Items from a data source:
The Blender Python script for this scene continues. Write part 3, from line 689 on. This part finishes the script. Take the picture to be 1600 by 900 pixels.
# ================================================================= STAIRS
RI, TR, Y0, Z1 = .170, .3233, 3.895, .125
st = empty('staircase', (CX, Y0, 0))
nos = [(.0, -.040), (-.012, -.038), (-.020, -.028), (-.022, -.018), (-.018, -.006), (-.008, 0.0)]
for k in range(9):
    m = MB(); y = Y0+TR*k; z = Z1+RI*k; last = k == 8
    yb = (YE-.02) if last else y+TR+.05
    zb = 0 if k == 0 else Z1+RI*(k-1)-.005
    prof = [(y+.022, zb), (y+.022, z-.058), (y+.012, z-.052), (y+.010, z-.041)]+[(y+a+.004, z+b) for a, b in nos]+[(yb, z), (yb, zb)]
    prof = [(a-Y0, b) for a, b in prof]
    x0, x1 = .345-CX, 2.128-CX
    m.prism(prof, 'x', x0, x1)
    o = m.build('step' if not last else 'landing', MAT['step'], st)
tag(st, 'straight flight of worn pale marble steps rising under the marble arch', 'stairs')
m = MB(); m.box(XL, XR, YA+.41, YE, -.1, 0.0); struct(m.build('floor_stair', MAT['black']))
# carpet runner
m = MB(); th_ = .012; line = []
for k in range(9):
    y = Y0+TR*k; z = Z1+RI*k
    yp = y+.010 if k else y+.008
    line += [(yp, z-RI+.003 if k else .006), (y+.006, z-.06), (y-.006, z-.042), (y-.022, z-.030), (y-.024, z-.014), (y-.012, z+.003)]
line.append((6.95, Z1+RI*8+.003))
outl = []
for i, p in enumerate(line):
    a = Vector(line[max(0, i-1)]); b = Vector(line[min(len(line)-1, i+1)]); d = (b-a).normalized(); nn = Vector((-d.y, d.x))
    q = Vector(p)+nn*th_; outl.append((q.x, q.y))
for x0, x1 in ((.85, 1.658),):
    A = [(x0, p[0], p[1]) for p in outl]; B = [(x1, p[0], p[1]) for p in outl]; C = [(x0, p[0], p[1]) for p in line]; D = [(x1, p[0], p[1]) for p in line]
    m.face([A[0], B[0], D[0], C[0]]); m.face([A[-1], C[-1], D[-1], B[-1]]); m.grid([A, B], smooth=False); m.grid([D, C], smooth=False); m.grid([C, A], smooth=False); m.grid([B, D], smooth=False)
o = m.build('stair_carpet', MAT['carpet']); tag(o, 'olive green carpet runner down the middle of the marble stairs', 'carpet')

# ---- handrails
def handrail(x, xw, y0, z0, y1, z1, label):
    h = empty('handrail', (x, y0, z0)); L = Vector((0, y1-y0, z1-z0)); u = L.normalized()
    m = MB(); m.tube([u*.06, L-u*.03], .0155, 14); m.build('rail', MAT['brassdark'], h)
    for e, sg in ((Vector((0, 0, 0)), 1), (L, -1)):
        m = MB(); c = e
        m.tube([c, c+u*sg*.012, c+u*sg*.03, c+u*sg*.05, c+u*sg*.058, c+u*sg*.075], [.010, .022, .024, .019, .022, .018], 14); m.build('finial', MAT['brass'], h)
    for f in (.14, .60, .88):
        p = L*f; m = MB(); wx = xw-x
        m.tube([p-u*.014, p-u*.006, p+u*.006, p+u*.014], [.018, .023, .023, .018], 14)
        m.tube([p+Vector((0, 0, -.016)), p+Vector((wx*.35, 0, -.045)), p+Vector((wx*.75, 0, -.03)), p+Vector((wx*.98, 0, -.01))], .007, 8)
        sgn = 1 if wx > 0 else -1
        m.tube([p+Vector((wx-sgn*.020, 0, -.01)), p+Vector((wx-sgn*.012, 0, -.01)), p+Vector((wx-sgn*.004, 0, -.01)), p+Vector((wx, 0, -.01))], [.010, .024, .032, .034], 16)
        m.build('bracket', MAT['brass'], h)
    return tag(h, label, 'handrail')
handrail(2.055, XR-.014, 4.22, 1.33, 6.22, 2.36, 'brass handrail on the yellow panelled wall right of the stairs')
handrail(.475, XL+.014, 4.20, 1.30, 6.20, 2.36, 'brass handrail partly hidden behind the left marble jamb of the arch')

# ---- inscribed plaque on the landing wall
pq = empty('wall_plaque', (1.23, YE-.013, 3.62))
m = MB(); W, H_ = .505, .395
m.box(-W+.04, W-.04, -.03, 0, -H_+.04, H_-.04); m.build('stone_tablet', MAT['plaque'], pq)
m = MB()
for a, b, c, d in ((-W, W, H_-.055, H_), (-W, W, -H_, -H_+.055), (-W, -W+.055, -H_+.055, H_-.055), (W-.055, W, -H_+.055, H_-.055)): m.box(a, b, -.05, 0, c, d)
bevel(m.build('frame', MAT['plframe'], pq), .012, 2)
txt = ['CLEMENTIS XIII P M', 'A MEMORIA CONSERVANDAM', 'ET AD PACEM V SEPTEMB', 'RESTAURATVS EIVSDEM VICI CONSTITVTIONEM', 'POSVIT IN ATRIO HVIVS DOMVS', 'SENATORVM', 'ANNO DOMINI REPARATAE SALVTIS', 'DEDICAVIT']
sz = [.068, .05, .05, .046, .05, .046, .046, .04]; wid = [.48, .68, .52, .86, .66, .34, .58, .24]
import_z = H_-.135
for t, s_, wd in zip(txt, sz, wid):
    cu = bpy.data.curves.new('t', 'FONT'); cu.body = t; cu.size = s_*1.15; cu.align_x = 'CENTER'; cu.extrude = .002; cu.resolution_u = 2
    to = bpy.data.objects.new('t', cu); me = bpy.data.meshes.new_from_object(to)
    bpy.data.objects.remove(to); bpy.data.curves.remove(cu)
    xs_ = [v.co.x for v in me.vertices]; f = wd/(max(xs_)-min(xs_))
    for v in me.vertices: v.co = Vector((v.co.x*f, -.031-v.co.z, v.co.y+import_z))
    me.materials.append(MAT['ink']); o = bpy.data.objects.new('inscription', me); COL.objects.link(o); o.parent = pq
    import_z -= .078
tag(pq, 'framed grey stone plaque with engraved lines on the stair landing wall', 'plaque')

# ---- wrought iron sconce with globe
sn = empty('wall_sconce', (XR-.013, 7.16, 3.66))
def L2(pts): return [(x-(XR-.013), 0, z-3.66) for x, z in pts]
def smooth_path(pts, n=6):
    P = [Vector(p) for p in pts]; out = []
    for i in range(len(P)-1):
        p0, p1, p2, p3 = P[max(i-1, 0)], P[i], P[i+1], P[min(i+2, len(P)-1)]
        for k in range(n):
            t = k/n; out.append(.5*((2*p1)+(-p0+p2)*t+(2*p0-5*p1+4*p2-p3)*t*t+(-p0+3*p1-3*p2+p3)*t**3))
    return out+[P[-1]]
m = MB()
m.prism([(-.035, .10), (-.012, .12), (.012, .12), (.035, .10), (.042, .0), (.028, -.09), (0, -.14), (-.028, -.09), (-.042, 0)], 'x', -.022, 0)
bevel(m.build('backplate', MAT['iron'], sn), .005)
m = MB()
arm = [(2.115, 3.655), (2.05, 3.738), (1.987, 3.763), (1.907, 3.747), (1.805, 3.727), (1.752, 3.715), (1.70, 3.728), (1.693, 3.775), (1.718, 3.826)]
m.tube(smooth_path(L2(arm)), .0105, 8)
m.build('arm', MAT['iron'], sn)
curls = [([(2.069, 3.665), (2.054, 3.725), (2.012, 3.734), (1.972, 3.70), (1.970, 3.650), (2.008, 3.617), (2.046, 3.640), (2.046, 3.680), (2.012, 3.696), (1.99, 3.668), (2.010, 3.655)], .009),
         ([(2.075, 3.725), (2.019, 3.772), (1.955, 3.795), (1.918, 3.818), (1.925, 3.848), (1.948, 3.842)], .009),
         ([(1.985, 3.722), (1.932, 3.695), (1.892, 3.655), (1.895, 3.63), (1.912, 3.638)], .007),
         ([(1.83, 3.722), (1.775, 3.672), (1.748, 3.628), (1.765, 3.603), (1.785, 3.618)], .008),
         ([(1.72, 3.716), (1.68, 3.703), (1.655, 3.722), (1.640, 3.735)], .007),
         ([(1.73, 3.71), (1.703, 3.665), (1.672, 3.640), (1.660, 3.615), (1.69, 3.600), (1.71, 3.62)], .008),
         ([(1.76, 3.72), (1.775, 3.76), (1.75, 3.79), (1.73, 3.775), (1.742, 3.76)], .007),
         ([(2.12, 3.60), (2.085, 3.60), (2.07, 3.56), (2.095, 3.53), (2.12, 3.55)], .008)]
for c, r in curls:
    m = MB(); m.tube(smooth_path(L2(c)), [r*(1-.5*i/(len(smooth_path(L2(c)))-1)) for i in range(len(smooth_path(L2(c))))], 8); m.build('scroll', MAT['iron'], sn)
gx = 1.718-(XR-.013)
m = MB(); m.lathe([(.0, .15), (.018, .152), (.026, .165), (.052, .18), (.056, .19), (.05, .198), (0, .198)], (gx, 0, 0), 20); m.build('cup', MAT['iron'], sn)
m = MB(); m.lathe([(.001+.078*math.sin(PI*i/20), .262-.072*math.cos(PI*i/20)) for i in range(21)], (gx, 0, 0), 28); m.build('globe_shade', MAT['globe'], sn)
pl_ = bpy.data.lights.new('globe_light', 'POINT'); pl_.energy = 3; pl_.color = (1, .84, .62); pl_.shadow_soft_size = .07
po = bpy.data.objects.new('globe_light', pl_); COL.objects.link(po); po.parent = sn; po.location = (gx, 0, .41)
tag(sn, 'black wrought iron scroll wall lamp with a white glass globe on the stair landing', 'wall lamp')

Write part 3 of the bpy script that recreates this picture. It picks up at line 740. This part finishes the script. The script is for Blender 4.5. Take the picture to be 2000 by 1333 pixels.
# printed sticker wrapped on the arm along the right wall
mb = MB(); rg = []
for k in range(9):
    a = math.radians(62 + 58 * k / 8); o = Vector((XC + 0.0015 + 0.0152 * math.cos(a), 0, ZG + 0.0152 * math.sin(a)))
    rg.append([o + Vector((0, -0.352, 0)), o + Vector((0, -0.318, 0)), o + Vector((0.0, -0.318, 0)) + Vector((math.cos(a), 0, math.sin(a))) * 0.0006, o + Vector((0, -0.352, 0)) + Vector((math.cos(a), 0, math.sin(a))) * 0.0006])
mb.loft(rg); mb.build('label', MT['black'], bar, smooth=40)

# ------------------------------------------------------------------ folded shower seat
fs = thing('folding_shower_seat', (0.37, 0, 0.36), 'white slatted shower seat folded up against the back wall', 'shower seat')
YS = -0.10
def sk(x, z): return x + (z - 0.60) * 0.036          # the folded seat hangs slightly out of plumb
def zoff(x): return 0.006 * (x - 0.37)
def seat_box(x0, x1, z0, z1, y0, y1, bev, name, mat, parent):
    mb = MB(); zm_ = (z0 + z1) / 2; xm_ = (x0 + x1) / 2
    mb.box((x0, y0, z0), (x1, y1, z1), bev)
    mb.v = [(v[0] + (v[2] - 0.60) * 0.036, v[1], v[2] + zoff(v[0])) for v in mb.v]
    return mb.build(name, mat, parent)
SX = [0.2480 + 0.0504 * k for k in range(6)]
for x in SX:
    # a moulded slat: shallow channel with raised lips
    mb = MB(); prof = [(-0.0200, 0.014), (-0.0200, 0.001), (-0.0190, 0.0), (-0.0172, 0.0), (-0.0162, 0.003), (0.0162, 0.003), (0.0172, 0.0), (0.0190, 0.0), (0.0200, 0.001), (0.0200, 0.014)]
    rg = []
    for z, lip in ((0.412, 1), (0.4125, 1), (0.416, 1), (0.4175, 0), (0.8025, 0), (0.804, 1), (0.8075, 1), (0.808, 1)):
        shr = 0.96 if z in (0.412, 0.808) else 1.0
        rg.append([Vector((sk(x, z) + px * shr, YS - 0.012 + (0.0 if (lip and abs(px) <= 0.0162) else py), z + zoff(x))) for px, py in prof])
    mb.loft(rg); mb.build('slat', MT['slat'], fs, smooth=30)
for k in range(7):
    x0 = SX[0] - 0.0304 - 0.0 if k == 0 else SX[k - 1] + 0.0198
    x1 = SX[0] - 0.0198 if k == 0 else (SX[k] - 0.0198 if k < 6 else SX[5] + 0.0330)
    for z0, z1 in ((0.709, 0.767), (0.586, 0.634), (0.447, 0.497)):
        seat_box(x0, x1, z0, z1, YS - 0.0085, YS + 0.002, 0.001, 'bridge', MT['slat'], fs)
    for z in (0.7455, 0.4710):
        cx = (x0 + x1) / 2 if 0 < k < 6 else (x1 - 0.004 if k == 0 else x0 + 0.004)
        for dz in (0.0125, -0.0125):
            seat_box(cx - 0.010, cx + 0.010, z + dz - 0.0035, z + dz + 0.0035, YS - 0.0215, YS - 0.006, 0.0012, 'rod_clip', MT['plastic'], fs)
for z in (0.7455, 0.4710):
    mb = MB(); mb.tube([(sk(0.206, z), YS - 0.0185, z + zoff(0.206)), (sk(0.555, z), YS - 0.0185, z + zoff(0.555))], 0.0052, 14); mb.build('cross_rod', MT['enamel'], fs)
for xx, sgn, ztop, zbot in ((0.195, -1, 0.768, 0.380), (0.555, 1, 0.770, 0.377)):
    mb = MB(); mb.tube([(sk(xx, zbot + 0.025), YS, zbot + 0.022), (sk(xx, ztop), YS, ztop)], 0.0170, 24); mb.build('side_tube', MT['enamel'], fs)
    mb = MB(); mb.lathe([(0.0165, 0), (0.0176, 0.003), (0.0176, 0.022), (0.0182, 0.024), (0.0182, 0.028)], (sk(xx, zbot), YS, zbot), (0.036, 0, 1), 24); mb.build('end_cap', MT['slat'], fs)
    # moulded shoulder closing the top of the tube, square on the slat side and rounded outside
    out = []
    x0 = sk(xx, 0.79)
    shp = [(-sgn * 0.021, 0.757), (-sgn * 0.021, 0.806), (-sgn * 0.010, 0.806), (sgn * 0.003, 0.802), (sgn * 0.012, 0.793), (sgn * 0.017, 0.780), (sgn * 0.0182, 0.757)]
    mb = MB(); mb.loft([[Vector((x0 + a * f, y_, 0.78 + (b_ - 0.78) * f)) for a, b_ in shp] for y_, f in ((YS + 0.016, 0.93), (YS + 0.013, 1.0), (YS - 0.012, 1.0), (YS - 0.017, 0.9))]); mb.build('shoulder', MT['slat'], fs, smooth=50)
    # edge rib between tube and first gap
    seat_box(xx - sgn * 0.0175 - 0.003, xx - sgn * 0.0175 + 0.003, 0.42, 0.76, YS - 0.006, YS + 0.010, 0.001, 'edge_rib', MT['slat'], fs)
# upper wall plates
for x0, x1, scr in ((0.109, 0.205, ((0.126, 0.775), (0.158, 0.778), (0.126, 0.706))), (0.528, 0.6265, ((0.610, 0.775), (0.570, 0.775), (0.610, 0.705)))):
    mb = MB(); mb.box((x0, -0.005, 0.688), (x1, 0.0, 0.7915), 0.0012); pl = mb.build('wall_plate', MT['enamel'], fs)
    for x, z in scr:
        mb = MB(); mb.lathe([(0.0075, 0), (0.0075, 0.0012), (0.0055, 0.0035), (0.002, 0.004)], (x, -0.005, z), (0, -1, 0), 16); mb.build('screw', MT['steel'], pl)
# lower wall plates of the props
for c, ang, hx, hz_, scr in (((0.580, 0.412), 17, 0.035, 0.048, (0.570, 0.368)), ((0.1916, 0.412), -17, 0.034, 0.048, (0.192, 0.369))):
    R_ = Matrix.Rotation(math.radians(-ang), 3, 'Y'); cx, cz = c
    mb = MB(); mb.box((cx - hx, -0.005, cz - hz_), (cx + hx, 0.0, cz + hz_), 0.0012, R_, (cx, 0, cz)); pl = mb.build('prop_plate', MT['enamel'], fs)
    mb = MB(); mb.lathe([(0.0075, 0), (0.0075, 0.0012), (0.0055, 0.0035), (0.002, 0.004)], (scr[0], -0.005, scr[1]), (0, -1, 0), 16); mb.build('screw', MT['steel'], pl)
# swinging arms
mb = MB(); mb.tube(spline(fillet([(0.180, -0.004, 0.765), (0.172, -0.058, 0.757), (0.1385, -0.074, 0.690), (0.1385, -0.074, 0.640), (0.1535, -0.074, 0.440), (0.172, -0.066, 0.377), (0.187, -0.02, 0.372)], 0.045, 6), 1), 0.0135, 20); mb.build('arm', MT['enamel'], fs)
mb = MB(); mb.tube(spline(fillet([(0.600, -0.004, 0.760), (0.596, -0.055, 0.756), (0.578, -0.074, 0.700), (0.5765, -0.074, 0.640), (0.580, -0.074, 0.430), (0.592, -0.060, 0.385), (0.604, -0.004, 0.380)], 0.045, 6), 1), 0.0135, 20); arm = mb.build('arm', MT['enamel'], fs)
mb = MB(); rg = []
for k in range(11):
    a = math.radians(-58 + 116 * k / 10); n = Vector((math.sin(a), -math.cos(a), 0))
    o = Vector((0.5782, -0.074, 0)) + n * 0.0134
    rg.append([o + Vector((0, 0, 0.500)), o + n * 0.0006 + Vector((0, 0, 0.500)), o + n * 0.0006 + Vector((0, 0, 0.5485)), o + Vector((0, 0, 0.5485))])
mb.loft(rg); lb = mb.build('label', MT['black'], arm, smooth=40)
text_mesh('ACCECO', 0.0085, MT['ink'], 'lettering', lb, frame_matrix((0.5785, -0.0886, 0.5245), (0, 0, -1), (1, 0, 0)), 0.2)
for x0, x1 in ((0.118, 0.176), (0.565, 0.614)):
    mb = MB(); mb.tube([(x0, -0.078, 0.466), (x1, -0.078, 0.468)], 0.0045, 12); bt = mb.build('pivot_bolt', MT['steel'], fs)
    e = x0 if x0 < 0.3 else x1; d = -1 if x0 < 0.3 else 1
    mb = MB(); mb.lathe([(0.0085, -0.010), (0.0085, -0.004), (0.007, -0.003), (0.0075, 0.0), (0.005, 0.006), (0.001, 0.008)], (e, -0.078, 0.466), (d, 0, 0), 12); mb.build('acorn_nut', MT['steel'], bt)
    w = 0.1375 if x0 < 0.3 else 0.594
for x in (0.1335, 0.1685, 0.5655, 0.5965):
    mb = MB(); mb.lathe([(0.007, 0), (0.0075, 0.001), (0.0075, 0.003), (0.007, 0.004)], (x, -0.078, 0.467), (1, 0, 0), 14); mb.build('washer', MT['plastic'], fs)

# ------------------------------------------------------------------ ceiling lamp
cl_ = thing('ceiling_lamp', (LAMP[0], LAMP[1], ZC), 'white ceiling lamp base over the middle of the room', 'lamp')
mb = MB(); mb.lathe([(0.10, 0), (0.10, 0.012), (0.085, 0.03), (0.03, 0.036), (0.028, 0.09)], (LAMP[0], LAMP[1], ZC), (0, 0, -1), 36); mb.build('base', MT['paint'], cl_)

Goal of the exercise:
Above are the records; from them, give again exactly the lines from the one containing "Write part 3 of" through the one containing "mb.loft(rg); mb.build('label', MT['black'], bar, smooth=40)", both included.

Answer to the problem:
Write part 3 of the bpy script that recreates this picture. It picks up at line 740. This part finishes the script. The script is for Blender 4.5. Take the picture to be 2000 by 1333 pixels.
# printed sticker wrapped on the arm along the right wall
mb = MB(); rg = []
for k in range(9):
    a = math.radians(62 + 58 * k / 8); o = Vector((XC + 0.0015 + 0.0152 * math.cos(a), 0, ZG + 0.0152 * math.sin(a)))
    rg.append([o + Vector((0, -0.352, 0)), o + Vector((0, -0.318, 0)), o + Vector((0.0, -0.318, 0)) + Vector((math.cos(a), 0, math.sin(a))) * 0.0006, o + Vector((0, -0.352, 0)) + Vector((math.cos(a), 0, math.sin(a))) * 0.0006])
mb.loft(rg); mb.build('label', MT['black'], bar, smooth=40)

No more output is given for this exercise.